Apple batte l'Ue sul fisco irlandese

Annullati i 13 miliardi di tasse arretrate. Gentiloni attacca: "Stop agli squilibri"

Apple batte l'Ue sul fisco irlandese

In Europa le ricche multinazionali non piangono. Apple infatti si è vista annullare 13 miliardi di euro di tasse arretrate all'Irlanda, che Bruxelles le aveva affibbiato. Il Tribunale dell'Unione Europea ha annullato il provvedimento della Commissione sostenendo che l'Irlanda, attraverso un sistema di tasse più favorevole, non ha comunque fornito aiuti di Stato al colosso della tecnologia. Contento il governo irlandese che ha trasformato il Paese in eldorado fiscale per i colossi hi-tech Usa, applicando tasse basse (1%) in cambio, ovviamente, della creazione di infrastrutture logistiche e produttive e di posti di lavoro.

Bruxelles però promette battaglia. «Studieremo attentamente la sentenza e rifletteremo sui possibili passaggi - ha detto la commissaria alla Concorrenza Margrethe Vestager - nel 2011 la filiale irlandese di Apple ha registrato utili europei per 22 miliardi di dollari ma ai sensi della normativa fiscale» di Dublino «solo 50 milioni sono stati considerati imponibili». Sulla vicenda è intervenuto il commissario Ue agli Affari economici Paolo Gentiloni che, in coppia con il collega vicepresidente esecutivo della Commissione Valdis Dombrovskis, sta studiando nuove regole. Sotto tiro ci sono alcuni Paesi considerati paradisi fiscali Ue come Olanda, Irlanda, Lussemburgo e Cipro. La Commissione intende agire per gradi. Prima di tutto attraverso un piano d'azione «per una tassazione equa e semplice che sostenga la ripresa», che contiene 25 iniziative da attuare entro il 2024.

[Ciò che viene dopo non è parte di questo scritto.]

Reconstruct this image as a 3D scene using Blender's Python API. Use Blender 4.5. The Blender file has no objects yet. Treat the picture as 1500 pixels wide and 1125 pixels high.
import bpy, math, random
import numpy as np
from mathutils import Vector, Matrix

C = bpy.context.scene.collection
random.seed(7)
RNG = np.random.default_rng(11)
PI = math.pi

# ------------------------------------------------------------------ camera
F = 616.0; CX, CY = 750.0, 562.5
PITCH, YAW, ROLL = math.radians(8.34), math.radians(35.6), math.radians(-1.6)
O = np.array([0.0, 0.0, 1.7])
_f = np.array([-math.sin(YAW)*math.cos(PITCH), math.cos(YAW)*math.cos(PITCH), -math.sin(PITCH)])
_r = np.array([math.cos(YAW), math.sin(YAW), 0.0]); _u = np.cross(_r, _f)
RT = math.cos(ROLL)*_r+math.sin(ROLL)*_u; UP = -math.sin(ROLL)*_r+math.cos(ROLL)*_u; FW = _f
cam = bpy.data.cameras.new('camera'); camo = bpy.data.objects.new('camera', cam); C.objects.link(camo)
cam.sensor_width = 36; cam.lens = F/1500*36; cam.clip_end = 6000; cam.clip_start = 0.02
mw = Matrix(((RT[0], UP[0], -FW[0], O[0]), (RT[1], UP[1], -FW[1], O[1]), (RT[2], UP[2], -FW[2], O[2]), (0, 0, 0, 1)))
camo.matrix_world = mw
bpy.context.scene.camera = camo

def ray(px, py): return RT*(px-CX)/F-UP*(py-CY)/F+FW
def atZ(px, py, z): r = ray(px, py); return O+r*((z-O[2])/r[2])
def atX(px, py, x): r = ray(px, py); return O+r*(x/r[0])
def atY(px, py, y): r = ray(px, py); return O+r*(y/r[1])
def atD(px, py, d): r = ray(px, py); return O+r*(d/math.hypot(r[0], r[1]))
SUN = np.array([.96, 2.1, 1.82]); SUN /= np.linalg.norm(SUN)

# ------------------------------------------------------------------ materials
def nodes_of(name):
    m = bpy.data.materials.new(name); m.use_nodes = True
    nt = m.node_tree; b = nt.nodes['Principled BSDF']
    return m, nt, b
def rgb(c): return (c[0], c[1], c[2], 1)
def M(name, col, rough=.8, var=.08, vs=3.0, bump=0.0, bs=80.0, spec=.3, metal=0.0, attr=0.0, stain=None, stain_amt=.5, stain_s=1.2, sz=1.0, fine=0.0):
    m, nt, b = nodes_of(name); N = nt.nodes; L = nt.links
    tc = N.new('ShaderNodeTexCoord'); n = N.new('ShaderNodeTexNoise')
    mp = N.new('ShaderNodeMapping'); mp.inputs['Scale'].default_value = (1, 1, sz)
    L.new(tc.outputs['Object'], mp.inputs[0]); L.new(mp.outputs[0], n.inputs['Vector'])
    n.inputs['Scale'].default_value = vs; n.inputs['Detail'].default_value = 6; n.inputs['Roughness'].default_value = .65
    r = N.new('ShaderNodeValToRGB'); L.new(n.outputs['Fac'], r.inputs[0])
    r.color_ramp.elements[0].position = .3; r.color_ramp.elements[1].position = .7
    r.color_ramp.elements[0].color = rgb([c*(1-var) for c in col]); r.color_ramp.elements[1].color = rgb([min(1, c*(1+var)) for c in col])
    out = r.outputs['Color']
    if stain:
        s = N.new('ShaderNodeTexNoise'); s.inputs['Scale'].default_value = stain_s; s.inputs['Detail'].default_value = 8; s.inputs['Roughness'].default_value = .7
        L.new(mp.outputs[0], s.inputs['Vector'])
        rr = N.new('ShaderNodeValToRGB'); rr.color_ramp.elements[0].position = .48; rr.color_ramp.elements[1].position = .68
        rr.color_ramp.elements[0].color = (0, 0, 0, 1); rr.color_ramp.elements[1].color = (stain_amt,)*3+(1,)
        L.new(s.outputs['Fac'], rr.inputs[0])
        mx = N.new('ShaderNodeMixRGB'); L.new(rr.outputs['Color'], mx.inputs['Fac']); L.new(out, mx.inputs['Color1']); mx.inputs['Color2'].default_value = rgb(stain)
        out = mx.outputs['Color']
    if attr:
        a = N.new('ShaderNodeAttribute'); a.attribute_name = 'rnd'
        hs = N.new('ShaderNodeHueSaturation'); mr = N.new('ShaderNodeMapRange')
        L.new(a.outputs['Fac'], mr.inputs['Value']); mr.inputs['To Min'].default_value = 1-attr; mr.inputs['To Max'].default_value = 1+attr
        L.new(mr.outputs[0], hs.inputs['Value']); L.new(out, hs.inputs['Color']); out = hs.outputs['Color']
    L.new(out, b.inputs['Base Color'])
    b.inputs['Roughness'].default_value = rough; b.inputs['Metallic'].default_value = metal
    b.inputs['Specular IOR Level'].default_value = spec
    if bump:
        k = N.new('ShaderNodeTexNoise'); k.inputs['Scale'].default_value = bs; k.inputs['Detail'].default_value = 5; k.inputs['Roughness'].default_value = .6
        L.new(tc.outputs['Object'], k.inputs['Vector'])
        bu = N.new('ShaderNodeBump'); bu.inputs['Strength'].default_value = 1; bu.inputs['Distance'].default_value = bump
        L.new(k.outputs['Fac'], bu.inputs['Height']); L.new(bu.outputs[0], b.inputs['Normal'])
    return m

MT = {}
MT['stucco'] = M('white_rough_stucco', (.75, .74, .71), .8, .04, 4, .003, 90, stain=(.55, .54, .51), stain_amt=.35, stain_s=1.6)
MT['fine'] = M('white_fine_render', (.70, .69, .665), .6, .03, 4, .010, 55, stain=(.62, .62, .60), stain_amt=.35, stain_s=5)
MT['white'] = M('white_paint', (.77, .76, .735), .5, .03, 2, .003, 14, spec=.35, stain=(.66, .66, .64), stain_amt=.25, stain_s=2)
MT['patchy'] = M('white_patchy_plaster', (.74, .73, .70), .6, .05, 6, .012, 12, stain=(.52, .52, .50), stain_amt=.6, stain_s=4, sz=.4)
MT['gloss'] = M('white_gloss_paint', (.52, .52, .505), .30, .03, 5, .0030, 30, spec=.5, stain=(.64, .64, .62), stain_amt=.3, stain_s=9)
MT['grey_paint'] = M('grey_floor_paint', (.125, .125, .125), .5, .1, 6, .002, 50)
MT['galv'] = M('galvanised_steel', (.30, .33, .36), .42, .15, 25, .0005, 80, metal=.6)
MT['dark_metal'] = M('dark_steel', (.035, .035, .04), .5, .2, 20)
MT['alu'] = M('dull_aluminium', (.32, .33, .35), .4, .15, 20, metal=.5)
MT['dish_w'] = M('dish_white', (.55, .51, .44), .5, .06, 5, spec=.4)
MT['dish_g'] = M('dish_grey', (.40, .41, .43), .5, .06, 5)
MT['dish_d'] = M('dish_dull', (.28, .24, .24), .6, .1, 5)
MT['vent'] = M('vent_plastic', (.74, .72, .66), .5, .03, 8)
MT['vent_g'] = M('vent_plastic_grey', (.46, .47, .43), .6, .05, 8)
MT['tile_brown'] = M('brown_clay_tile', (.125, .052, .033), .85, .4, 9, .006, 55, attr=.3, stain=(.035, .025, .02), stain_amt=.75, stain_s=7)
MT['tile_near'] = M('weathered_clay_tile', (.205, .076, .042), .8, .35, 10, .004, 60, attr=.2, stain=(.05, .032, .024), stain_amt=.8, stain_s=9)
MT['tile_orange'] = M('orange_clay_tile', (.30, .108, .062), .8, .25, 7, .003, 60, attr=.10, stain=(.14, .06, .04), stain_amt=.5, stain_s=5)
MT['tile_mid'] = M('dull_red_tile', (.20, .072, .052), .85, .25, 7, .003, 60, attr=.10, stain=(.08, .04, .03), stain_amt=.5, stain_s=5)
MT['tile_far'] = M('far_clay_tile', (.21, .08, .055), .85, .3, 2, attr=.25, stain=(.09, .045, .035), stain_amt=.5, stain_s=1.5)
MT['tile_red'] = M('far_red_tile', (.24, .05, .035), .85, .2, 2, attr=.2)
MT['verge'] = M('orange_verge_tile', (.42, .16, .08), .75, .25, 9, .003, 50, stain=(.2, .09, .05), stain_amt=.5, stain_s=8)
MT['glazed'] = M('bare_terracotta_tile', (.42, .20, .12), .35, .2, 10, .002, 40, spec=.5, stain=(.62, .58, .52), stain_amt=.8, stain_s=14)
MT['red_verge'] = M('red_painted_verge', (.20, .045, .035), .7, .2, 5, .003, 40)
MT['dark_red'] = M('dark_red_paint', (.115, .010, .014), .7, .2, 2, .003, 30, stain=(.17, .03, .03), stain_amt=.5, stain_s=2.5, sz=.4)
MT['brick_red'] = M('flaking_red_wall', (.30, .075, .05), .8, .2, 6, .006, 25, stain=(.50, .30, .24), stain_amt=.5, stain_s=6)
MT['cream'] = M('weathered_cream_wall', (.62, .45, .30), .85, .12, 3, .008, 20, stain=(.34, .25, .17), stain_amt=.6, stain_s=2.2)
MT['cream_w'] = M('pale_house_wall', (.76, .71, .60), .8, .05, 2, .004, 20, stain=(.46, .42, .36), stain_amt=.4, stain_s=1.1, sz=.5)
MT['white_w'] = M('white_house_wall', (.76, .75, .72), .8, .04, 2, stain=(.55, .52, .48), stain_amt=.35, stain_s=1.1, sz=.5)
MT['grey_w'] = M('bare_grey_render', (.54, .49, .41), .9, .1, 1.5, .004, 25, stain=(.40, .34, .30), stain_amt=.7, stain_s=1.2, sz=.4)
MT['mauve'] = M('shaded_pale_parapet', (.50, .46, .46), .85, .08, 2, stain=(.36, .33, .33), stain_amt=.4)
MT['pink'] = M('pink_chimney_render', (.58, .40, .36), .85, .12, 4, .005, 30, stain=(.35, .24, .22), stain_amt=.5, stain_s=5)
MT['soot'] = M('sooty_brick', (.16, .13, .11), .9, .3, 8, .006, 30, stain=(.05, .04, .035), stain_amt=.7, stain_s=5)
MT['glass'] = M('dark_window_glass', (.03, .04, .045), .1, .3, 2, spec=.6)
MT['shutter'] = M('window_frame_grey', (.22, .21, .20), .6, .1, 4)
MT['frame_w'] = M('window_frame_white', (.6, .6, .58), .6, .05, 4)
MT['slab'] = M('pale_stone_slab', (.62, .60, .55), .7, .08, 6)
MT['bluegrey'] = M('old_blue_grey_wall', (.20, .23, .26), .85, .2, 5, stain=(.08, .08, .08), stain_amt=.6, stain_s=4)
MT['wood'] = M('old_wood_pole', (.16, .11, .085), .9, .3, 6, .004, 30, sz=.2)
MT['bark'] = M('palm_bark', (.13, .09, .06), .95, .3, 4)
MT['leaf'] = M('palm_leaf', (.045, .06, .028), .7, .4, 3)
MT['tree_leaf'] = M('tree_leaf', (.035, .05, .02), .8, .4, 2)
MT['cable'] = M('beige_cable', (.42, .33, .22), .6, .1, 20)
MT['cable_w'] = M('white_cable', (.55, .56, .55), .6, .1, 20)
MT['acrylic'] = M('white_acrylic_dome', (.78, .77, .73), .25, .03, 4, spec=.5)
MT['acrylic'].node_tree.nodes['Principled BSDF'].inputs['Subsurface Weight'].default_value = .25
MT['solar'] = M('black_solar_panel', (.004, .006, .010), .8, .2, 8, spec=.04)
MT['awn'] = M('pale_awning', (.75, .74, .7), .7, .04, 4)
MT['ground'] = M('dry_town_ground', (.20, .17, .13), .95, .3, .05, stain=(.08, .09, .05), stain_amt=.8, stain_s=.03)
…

Tra queste: ridurre gli ostacoli amministrativi per le imprese, attraverso una «semplificazione fiscale» che vada anche verso un sistema europeo dell'Iva, aiutare le autorità a condividere dati in modo efficiente per combattere frode ed evasione, rivedere la direttiva sulla cooperazione amministrativa per estendere le regole sulla trasparenza anche alle piattaforme digitali. Il tema fiscale si intreccia anche al negoziato per la risposta anticrisi europea: tutti i Paesi dovranno rispettare le raccomandazioni Ue di politica economica (con gli impegni di riforma) per accedere agli aiuti: vale per l'Italia ma anche per gli altri.

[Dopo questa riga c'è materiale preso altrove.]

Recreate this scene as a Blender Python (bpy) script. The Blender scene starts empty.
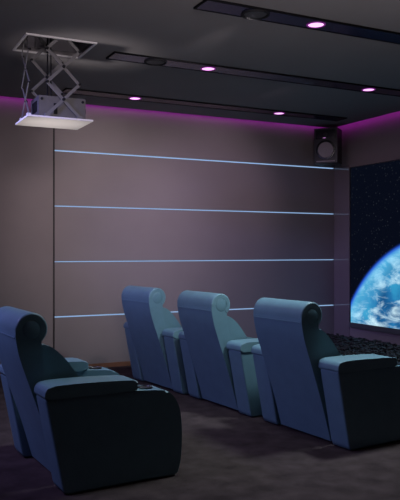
import bpy, bmesh, math, random
from math import radians, sin, cos, pi
from mathutils import Vector, Matrix

random.seed(7)
C = bpy.context.scene.collection
H = 1.45                      # eye height
ZC = 3.22                     # ceiling
YB = 8.32                     # panelled wall
XR = 6.36                     # screen wall

# ------------------------------------------------------------------ materials
def nodes(name):
    m = bpy.data.materials.new(name); m.use_nodes = True
    nt = m.node_tree
    return m, nt, nt.nodes['Principled BSDF']

def mat(name, col, rough=0.5, metal=0.0, spec=0.5, noise=None, bump=None, coat=0.0):
    m, nt, b = nodes(name)
    b.inputs['Base Color'].default_value = (*col, 1)
    b.inputs['Roughness'].default_value = rough
    b.inputs['Metallic'].default_value = metal
    b.inputs['Specular IOR Level'].default_value = spec
    b.inputs['Coat Weight'].default_value = coat
    tc = nt.nodes.new('ShaderNodeTexCoord')
    if noise:
        scale, amt, detail = noise
        n = nt.nodes.new('ShaderNodeTexNoise'); n.inputs['Scale'].default_value = scale
        n.inputs['Detail'].default_value = detail
        nt.links.new(tc.outputs['Object'], n.inputs['Vector'])
        r = nt.nodes.new('ShaderNodeValToRGB')
        r.color_ramp.elements[0].position = 0.3; r.color_ramp.elements[1].position = 0.7
        r.color_ramp.elements[0].color = (*[c * (1 - amt) for c in col], 1)
        r.color_ramp.elements[1].color = (*[min(1, c * (1 + amt)) for c in col], 1)
        nt.links.new(n.outputs['Fac'], r.inputs['Fac']); nt.links.new(r.outputs['Color'], b.inputs['Base Color'])
    if bump:
        scale, strength = bump
        n2 = nt.nodes.new('ShaderNodeTexNoise'); n2.inputs['Scale'].default_value = scale
        n2.inputs['Detail'].default_value = 4
        nt.links.new(tc.outputs['Object'], n2.inputs['Vector'])
        bp = nt.nodes.new('ShaderNodeBump'); bp.inputs['Strength'].default_value = strength
        bp.inputs['Distance'].default_value = 0.01
        nt.links.new(n2.outputs['Fac'], bp.inputs['Height']); nt.links.new(bp.outputs['Normal'], b.inputs['Normal'])
    return m

def emit(name, col, strength):
    m, nt, b = nodes(name)
    b.inputs['Base Color'].default_value = (0, 0, 0, 1)
    b.inputs['Emission Color'].default_value = (*col, 1)
    b.inputs['Emission Strength'].default_value = strength
    return m

M = {}
M['wall'] = mat('wall_fabric', (0.20, 0.165, 0.17), 0.9, spec=0.1, noise=(1.5, 0.05, 3), bump=(180, 0.12))
M['panel'] = mat('panel_fabric', (0.20, 0.165, 0.17), 0.75, spec=0.2, noise=(1.2, 0.05, 3), bump=(220, 0.1))
M['side_wall'] = mat('side_wall_paint', (0.27, 0.21, 0.22), 0.85, spec=0.15, noise=(1.5, 0.05, 3))
M['lacquer'] = mat('lacquer_panel', (0.22, 0.17, 0.18), 0.07, spec=0.9)
M['groove'] = mat('groove_black', (0.03, 0.025, 0.028), 0.8)
M['ceiling'] = mat('ceiling_paint', (0.22, 0.205, 0.21), 0.9, spec=0.1, noise=(0.8, 0.04, 3))
M['void'] = mat('void_black', (0.02, 0.02, 0.022), 0.9)
M['carpet'] = mat('carpet', (0.056, 0.040, 0.039), 1.0, spec=0.05, noise=(6.5, 0.32, 8), bump=(260, 0.5))
M['baseboard'] = mat('baseboard_wood', (0.16, 0.065, 0.035), 0.5, noise=(6, 0.2, 4))
M['leather'] = mat('teal_leather', (0.105, 0.19, 0.235), 0.5, spec=0.45, noise=(9, 0.06, 3), bump=(240, 0.1))
M['leather2'] = mat('teal_leather_pad', (0.115, 0.205, 0.245), 0.46, spec=0.5, noise=(9, 0.06, 3), bump=(240, 0.1))
M['black'] = mat('black_plastic', (0.010, 0.010, 0.012), 0.7, spec=0.15)
M['cup'] = mat('cup_black', (0.01, 0.01, 0.012), 0.3)
M['cuprim'] = mat('cup_rim', (0.05, 0.06, 0.07), 0.3, metal=0.6)
M['gloss'] = mat('black_gloss_blue_sheen', (0.015, 0.017, 0.045), 0.18, spec=0.5)  # blue in the base colour stands for the bluish reflection on the underside
M['channel_side'] = mat('channel_side', (0.004, 0.004, 0.005), 0.7, spec=0.1)
M['grille'] = mat('dark_grille', (0.05, 0.05, 0.055), 0.6, bump=(400, 0.6))
M['metal'] = mat('lift_steel', (0.13, 0.125, 0.127), 0.6, metal=0.1)
M['frame'] = mat('lift_frame_white', (0.62, 0.6, 0.6), 0.5)
M['plate'] = mat('lift_plate_white', (0.74, 0.7, 0.68), 0.55)
M['projgrey'] = mat('projector_grey', (0.085, 0.08, 0.08), 0.55, noise=(20, 0.08, 2))
M['lining'] = mat('hatch_paint', (0.32, 0.29, 0.32), 0.7)
M['bezel'] = mat('screen_bezel', (0.03, 0.03, 0.034), 0.4)
M['bezel_low'] = mat('screen_bezel_low', (0.10, 0.10, 0.11), 0.35)
M['speaker'] = mat('speaker_black', (0.035, 0.03, 0.034), 0.45)
M['cone'] = mat('speaker_cone', (0.42, 0.35, 0.39), 0.7, bump=(300, 0.4))
M['horn'] = mat('speaker_horn', (0.008, 0.008, 0.01), 0.25)
M['chrome'] = mat('chrome', (0.8, 0.8, 0.85), 0.1, metal=1)
M['stone'] = mat('dark_stone', (0.018, 0.013, 0.013), 0.6, noise=(7, 0.6, 5))
M['curb'] = mat('stage_dark', (0.04, 0.032, 0.034), 0.5)
M['strip'] = emit('strip_light', (0.38, 0.62, 1.0), .78)
M['down'] = emit('downlight_lens', (1.0, 0.44, 1.0), 1.7)
M['downhalo'] = emit('downlight_halo', (0.10, 0.008, 0.12), 1.0)  # glow that stands for the magenta halo around each lens
M['covelight'] = emit('cove_strip_light', (0.75, 0.08, 0.8), 1.0)

# ------------------------------------------------------------------ mesh helpers
def link(name, bm, m, parent=None, smooth=False, angle=40):
    me = bpy.data.meshes.new(name)
    bmesh.ops.recalc_face_normals(bm, faces=bm.faces[:])
    bm.to_mesh(me); bm.free()
    if smooth:
        for p in me.polygons: p.use_smooth = True
        try: me.set_sharp_from_angle(angle=radians(angle))
        except Exception: pass
    o = bpy.data.objects.new(name, me); C.objects.link(o)
    if isinstance(m, (list, tuple)):
        for q in m: me.materials.append(q)
    else: me.materials.append(m)
    if parent: o.parent = parent
    if smooth:
        wn = o.modifiers.new('weighted', 'WEIGHTED_NORMAL'); wn.weight = 80; wn.keep_sharp = True
    return o

def box(bm, x0, x1, y0, y1, z0, z1, mi=0):
    vs = [bm.verts.new(p) for p in ((x0,y0,z0),(x1,y0,z0),(x1,y1,z0),(x0,y1,z0),(x0,y0,z1),(x1,y0,z1),(x1,y1,z1),(x0,y1,z1))]
    fs = []
    for f in ((0,3,2,1),(4,5,6,7),(0,1,5,4),(1,2,6,5),(2,3,7,6),(3,0,4,7)):
        fc = bm.faces.new([vs[i] for i in f]); fc.material_index = mi; fs.append(fc)
    return vs, fs

def bx(*a):
    bm = bmesh.new(); box(bm, *a); return bm

def bevel(bm, w, seg=3, ang=35):
    es = [e for e in bm.edges if len(e.link_faces) == 2 and e.calc_face_angle(0) > radians(ang)]
    bmesh.ops.bevel(bm, geom=es, offset=w, segments=seg, profile=0.5, affect='EDGES', clamp_overlap=True)
    return bm

def prism(pts, y0, y1):
    """side profile (x,z) pulled across y"""
    bm = bmesh.new()
    a = [bm.verts.new((x, y0, z)) for x, z in pts]; b = [bm.verts.new((x, y1, z)) for x, z in pts]
    bm.faces.new(a); bm.faces.new(b[::-1])
    n = len(pts)
    for i in range(n):
        bm.faces.new((a[i], b[i], b[(i+1) % n], a[(i+1) % n]))
    return bm

def bevel_sides(bm, y0, y1, w, seg=3):
    """round only the two outlines at y0 and y1"""
    es = [e for e in bm.edges if abs(e.verts[0].co.y - e.verts[1].co.y) < 1e-6]
    bmesh.ops.bevel(bm, geom=es, offset=w, segments=seg, profile=0.5, affect='EDGES', clamp_overlap=True)
    return bm

def smoothpts(ctrl, n=6, closed=False):
    """Catmull-Rom through control points"""
    out = []; N = len(ctrl)
    for i in range(N - (0 if closed else 1)):
        p0 = ctrl[(i-1) % N] if (closed or i > 0) else ctrl[0]
        p1 = ctrl[i]; p2 = ctrl[(i+1) % N]
        p3 = ctrl[(i+2) % N] if (closed or i+2 < N) else ctrl[-1]
        for k in range(n):
            t = k / n
            out.append(tuple(0.5*((2*p1[j]) + (-p0[j]+p2[j])*t + (2*p0[j]-5*p1[j]+4*p2[j]-p3[j])*t*t + (-p0[j]+3*p1[j]-3*p2[j]+p3[j])*t**3) for j in (0, 1)))
    if not closed: out.append(ctrl[-1])
    return out

def arc(cx, cz, r, a0, a1, n):
    return [(cx + r*cos(radians(a0+(a1-a0)*i/n)), cz + r*sin(radians(a0+(a1-a0)*i/n))) for i in range(n+1)]

def lathe(prof, n=32, m=Matrix.Identity(4), bm=None):
    """profile (r,z) turned about z"""
    bm = bm or bmesh.new()
    rings = []
    for r, z in prof:
        if r < 1e-6: rings.append([bm.verts.new(m @ Vector((0, 0, z)))])
        else: rings.append([bm.verts.new(m @ Vector((r*cos(2*pi*k/n), r*sin(2*pi*k/n), z))) for k in range(n)])
    for a, b in zip(rings, rings[1:]):
        for k in range(n):
            k2 = (k+1) % n
            if len(a) == 1 and len(b) > 1: bm.faces.new((a[0], b[k], b[k2]))
            elif len(b) == 1 and len(a) > 1: bm.faces.new((a[k], a[k2], b[0]))
            elif len(a) > 1: bm.faces.new((a[k], a[k2], b[k2], b[k]))
    return bm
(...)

La questione del «fisco equo nazionale» è dunque destinata a diventare la cartina di tornasole della capacità della Ue di applicare i suoi principi a 360 gradi. Dato che, se gli Stati membri concedono a determinate società multinazionali vantaggi fiscali non disponibili per i concorrenti, si pregiudicano i principi stessi della Ue. «State sicuri che una singola sentenza non scoraggerà il nostro impegno - ha detto Gentiloni - non si possono avere tassazioni diverse in Europa. Inoltre vogliamo trovare una soluzione anche con gli Usa entro l'anno. Se non sarà possibile avanzeremo una risposta europea».

In realtà i 13 miliardi di tasse per la Apple di Steve Cook, visti i 260 miliardi di dollari di fatturato, con 55 miliardi di utili e liquidità per 300 miliardi, sarebbero stati ben poca cosa. Ma Cupertino ha ugualmente puntato i piedi e ringraziato, con un comunicato, il tribunale Ue.

«La questione non era quante tasse paghiamo, ma dove siamo tenuti a pagarle» - ha detto un portavoce Apple, aggiungendo che la Mela è il maggior contribuente del Pianeta e che in 10 anni ha pagato oltre 100 miliardi di dollari di tasse in tutto il mondo. Non molto, forse, per un colosso che vale in Borsa oltre 1.500 miliardi di dollari.